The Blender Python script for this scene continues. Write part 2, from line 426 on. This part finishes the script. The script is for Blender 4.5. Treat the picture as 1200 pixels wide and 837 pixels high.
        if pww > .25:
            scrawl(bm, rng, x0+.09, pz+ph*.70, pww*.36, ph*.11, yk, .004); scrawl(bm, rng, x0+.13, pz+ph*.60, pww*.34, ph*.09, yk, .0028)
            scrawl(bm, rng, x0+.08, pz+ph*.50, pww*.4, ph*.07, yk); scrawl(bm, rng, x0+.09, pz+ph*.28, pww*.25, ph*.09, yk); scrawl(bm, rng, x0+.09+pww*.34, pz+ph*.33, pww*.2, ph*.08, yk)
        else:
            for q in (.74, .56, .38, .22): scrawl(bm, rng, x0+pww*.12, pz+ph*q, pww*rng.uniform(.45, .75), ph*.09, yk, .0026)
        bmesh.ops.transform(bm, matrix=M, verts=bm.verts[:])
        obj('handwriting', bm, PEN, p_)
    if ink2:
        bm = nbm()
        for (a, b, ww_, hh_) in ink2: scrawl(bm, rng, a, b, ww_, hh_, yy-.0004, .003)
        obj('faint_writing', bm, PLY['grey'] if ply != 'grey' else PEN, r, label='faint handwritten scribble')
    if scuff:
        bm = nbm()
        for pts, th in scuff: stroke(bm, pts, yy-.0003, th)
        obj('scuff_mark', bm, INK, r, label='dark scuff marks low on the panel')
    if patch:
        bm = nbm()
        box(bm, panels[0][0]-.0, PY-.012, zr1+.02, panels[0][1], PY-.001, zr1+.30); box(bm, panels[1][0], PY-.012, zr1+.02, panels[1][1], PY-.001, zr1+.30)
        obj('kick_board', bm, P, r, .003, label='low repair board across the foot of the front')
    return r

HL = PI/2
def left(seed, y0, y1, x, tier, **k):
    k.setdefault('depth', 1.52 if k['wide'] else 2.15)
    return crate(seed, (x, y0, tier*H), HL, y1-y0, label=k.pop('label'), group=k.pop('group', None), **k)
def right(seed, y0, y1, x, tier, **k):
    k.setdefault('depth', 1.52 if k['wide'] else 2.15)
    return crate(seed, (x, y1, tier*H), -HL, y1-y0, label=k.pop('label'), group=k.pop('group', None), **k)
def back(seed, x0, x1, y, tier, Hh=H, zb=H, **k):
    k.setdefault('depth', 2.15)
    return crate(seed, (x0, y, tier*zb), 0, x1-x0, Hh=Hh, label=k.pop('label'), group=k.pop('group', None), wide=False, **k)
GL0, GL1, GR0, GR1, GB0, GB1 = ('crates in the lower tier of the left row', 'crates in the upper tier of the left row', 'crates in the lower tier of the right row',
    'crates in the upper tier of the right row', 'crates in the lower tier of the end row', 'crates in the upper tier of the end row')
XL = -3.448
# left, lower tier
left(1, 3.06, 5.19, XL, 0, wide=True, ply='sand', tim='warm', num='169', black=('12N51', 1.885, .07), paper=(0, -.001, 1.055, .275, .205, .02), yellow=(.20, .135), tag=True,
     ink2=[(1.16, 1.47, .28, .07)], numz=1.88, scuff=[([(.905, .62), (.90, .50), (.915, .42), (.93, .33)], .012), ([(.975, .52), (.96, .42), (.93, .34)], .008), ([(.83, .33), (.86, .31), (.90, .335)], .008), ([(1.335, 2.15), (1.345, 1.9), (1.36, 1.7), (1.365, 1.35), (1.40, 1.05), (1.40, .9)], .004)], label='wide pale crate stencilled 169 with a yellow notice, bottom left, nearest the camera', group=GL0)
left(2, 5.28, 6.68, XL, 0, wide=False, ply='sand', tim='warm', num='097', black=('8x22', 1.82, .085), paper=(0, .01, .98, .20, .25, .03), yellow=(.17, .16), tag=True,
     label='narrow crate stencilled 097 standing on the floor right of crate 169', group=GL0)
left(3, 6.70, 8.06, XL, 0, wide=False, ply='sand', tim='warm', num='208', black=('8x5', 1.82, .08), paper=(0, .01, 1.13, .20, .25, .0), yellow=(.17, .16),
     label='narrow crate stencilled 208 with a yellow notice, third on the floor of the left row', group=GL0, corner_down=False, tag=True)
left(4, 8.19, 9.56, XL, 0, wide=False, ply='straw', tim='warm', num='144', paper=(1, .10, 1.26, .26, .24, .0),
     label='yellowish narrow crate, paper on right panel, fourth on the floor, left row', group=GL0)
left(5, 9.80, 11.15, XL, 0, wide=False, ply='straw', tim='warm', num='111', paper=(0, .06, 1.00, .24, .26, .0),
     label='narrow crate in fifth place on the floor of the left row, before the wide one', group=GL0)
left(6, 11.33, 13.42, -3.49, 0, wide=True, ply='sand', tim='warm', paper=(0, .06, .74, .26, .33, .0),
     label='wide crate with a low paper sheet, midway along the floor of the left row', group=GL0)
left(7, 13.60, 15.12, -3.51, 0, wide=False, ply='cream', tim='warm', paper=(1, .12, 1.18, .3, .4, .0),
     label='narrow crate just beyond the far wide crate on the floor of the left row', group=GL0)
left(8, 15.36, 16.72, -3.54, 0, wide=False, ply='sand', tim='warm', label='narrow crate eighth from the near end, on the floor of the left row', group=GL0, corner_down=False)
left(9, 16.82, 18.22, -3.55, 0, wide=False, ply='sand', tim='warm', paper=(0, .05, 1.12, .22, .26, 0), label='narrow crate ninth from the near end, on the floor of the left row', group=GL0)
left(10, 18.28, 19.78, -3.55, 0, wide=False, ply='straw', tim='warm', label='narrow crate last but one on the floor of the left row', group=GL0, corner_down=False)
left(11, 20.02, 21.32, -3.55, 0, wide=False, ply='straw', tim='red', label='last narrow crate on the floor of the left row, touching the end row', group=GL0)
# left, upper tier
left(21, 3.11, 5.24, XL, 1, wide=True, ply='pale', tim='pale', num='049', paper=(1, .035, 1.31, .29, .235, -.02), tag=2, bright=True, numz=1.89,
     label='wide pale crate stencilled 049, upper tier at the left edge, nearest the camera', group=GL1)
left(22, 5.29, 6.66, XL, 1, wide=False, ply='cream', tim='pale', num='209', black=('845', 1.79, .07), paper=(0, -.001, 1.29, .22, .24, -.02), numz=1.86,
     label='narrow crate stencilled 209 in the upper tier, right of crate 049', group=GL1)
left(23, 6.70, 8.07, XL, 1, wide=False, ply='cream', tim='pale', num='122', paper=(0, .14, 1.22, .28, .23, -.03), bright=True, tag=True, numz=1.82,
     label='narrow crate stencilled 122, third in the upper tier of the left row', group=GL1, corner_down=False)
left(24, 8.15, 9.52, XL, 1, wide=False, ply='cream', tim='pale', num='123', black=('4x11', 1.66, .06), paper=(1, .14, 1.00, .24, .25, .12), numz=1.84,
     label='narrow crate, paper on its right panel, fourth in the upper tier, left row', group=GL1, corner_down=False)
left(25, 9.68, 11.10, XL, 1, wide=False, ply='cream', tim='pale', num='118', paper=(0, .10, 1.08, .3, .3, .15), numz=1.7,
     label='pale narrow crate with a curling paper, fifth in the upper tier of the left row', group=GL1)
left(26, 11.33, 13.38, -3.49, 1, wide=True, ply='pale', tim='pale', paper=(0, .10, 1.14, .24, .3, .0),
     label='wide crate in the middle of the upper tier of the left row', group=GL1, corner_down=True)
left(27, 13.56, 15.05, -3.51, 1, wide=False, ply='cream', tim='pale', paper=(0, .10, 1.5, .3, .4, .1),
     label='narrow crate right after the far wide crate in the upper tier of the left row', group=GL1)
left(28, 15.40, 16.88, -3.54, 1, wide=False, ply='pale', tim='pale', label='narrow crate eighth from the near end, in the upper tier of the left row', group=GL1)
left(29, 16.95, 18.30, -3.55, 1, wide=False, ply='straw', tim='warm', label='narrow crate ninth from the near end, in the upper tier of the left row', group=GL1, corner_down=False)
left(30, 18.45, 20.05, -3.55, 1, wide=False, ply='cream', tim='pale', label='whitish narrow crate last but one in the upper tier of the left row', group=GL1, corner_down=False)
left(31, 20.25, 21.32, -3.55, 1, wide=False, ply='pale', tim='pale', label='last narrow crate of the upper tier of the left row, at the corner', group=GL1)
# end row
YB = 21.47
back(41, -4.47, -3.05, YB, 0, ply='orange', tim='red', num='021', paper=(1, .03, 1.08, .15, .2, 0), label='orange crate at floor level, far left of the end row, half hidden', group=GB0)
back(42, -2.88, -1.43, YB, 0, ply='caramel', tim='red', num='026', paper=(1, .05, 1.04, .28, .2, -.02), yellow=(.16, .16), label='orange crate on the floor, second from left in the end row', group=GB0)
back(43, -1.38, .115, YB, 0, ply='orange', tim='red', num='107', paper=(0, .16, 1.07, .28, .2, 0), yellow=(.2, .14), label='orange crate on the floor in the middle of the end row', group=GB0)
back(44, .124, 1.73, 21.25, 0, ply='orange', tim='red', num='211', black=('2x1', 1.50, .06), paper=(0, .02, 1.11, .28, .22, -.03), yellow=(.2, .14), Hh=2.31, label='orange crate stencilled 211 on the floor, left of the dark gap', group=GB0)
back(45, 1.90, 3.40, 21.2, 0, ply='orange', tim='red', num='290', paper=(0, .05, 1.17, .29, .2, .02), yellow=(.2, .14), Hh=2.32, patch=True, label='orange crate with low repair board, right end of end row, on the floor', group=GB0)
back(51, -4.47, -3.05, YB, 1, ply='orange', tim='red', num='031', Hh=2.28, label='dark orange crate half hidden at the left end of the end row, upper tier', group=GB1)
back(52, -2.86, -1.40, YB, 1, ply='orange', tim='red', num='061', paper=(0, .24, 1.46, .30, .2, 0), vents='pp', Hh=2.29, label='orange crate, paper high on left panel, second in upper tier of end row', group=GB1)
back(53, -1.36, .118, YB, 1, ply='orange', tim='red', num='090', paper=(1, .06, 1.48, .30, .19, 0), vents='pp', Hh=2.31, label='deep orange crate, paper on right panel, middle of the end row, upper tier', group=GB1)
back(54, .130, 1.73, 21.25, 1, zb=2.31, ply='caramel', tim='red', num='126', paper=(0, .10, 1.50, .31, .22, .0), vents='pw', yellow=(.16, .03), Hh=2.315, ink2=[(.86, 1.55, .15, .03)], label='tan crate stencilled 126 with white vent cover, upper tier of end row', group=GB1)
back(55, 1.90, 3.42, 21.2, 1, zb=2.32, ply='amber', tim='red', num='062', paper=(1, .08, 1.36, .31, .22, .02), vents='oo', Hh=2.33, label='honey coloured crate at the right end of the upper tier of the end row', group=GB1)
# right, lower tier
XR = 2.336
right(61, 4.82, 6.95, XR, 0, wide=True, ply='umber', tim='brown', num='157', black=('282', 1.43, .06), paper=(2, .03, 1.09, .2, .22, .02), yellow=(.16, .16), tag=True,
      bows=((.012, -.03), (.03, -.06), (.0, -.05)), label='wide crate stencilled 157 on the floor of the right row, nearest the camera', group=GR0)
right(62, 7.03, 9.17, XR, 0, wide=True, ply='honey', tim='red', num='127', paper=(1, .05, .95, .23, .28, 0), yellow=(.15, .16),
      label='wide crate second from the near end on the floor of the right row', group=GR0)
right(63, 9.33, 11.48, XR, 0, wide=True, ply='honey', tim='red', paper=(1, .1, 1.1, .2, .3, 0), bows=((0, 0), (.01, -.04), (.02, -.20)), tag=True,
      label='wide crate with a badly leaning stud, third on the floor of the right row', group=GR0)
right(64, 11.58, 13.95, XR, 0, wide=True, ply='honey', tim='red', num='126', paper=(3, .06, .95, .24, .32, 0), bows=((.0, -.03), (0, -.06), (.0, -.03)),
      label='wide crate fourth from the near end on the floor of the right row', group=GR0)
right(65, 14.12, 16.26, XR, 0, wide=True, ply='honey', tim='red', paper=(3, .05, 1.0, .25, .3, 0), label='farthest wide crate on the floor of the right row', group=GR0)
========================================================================
■ TASK DETAILS ■
Extract only the lines from the line with "label='yellowish narrow crate, paper" through the line with "ply='sand', tim='warm', label='narrow", keeping both end lines exactly as they are.

■ ANSWER TO THIS PROBLEM ■
     label='yellowish narrow crate, paper on right panel, fourth on the floor, left row', group=GL0)
left(5, 9.80, 11.15, XL, 0, wide=False, ply='straw', tim='warm', num='111', paper=(0, .06, 1.00, .24, .26, .0),
     label='narrow crate in fifth place on the floor of the left row, before the wide one', group=GL0)
left(6, 11.33, 13.42, -3.49, 0, wide=True, ply='sand', tim='warm', paper=(0, .06, .74, .26, .33, .0),
     label='wide crate with a low paper sheet, midway along the floor of the left row', group=GL0)
left(7, 13.60, 15.12, -3.51, 0, wide=False, ply='cream', tim='warm', paper=(1, .12, 1.18, .3, .4, .0),
     label='narrow crate just beyond the far wide crate on the floor of the left row', group=GL0)
left(8, 15.36, 16.72, -3.54, 0, wide=False, ply='sand', tim='warm', label='narrow crate eighth from the near end, on the floor of the left row', group=GL0, corner_down=False)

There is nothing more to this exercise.